Procedo con il sugo. E’ importante che il pezzo di carne che si sceglie sia sugoso e compatto. Lo lascio per qualche oretta in frigo con sale e pepe a macerare. In una casseruola metto 3 cucchiai di Tuscus Dop Tuscia, l’olio extravergine d’oliva che preferisco per fare il sugo perché si sposa benissimo con i pomodori. Aggiungo una noce di sugna (o strutto in italiano) con sedano, carote, cipolle, lardo, tritati tutti insieme. Comincio a far rosolare a fuoco lento, poi metto la carne e lascio cuocere fino a che la rosolatura arriva al punto. Aggiungo un bicchiere di vino rosso, alzo il fuoco e faccio evaporare. Abbasso di nuovo la fiamma e aggiungo i pomodori, metà passati e metà schiacciati con la forchetta, senza semi, senza buccia e senza liquido, che però tengo da parte. Prima dei pomodori, si può anche mettere un po’di concentrato di pomodoro. Metto il coperchio lasciando la cucchiaia a fare da spiffero, e lo dimentico sul fuoco, girando solo di tanto in tanto. Dopo un paio d’ore levo la carne che sarà ben sfruttata. Fondamentale è l’assaggio sia per il sale che per il sapore. Se non è scuro e non è saporito continuo a tenerlo sul fuoco molto basso per il tempo che ritengo necessario.
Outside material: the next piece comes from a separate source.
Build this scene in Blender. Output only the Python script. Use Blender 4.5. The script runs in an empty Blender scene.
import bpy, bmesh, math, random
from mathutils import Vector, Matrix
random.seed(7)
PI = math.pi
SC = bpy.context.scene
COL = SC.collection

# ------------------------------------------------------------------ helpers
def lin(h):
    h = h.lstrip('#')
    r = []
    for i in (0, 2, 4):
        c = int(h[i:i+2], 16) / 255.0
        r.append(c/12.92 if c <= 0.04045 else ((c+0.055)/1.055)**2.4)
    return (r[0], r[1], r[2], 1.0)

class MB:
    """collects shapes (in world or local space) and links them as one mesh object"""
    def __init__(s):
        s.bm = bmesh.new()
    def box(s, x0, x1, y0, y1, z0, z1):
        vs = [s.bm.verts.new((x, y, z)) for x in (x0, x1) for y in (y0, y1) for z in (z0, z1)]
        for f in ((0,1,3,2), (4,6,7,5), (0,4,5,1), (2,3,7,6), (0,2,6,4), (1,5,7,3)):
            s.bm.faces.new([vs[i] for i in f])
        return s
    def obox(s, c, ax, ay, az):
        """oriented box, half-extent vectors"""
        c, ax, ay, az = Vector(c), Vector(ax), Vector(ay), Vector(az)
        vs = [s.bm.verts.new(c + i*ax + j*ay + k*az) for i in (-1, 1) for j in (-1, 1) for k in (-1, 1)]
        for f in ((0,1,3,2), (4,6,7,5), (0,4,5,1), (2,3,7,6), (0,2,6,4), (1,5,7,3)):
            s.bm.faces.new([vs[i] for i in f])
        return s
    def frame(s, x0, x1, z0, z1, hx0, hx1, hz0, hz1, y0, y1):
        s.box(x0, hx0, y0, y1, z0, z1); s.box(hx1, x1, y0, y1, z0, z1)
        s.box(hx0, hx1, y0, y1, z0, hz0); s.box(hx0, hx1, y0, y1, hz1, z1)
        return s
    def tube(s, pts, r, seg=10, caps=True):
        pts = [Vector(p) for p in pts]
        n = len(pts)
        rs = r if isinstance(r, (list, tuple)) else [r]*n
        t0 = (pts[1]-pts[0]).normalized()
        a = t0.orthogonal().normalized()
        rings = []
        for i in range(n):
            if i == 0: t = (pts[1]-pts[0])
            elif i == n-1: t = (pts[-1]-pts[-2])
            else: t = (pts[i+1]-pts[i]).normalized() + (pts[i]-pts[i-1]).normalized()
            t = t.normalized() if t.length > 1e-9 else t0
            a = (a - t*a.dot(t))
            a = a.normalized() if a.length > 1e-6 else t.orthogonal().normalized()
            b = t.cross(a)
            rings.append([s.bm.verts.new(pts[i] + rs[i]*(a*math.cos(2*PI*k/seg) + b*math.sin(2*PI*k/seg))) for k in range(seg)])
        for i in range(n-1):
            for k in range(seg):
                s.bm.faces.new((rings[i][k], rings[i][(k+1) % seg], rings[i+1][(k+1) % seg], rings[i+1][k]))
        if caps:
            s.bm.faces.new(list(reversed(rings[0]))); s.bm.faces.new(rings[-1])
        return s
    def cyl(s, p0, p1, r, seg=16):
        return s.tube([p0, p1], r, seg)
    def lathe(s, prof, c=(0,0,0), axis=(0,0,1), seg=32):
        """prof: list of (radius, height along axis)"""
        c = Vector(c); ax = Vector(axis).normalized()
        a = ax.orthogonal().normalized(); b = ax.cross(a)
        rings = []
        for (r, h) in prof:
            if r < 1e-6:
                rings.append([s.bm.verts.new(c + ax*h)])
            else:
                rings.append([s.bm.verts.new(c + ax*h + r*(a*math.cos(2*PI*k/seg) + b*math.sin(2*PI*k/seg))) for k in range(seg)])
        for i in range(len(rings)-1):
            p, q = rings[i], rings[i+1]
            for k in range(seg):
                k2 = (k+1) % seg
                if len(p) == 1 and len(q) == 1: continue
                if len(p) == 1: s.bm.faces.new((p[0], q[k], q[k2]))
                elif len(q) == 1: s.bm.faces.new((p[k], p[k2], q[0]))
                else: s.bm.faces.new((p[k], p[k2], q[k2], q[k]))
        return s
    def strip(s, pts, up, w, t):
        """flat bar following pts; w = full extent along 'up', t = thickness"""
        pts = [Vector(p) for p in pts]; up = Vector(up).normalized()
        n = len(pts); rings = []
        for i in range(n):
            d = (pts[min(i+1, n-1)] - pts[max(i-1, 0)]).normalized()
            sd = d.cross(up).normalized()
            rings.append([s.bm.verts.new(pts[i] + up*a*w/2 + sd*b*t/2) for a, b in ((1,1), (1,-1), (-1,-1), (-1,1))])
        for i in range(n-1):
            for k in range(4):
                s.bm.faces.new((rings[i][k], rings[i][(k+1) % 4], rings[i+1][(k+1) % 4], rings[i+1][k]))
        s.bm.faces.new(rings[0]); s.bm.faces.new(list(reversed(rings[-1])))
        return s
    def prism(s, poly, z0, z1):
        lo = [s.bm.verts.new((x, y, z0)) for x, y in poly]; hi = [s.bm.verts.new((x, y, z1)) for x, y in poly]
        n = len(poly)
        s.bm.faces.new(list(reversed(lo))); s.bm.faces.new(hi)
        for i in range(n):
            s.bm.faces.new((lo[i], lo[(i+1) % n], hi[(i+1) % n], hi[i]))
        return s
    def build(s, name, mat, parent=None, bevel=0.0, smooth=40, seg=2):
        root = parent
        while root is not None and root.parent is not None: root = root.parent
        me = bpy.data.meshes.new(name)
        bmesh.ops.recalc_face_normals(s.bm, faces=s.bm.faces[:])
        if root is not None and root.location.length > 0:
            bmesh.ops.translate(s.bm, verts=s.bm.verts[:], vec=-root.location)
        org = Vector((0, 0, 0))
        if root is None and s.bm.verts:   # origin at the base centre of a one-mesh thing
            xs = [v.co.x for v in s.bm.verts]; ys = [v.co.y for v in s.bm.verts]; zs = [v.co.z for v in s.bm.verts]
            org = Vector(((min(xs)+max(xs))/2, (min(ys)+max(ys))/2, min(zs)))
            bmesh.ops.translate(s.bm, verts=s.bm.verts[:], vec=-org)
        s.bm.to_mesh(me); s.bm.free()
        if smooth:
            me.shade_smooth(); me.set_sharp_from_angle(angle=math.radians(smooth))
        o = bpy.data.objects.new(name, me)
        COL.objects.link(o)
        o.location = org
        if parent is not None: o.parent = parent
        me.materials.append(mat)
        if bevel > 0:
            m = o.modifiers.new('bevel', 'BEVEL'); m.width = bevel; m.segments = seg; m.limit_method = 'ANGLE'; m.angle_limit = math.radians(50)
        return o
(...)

Metto a cuocere i mezzani (candele spezzate a mano o più comodamente sedani lisci) e li scolo molto al dente ( a metà cottura) . Li condisco con il sugo e il parmigiano in modo però che non si addensino e li lascio raffreddare e insaporire. Se sono troppo addensati aggiungo un cucchiaio di acqua dei pomodori che ho tenuto da parte. Sul fondo del ruoto metto un paio di mestoli di sugo ben stesi, metto metà della pasta, stendo la ricotta e il fiordilatte tagliato a fettine sottili e tenuto in frigo per una notte. Spargo un po’ di sugo. Copro con il resto della pasta, stendo il sugo e il parmigiano. Inforno nel forno ben caldo per una mezz’ora/ tre quarti d’ora facendo attenzione che alla vista non sia asciutta ma lasciando che faccia la crosticina.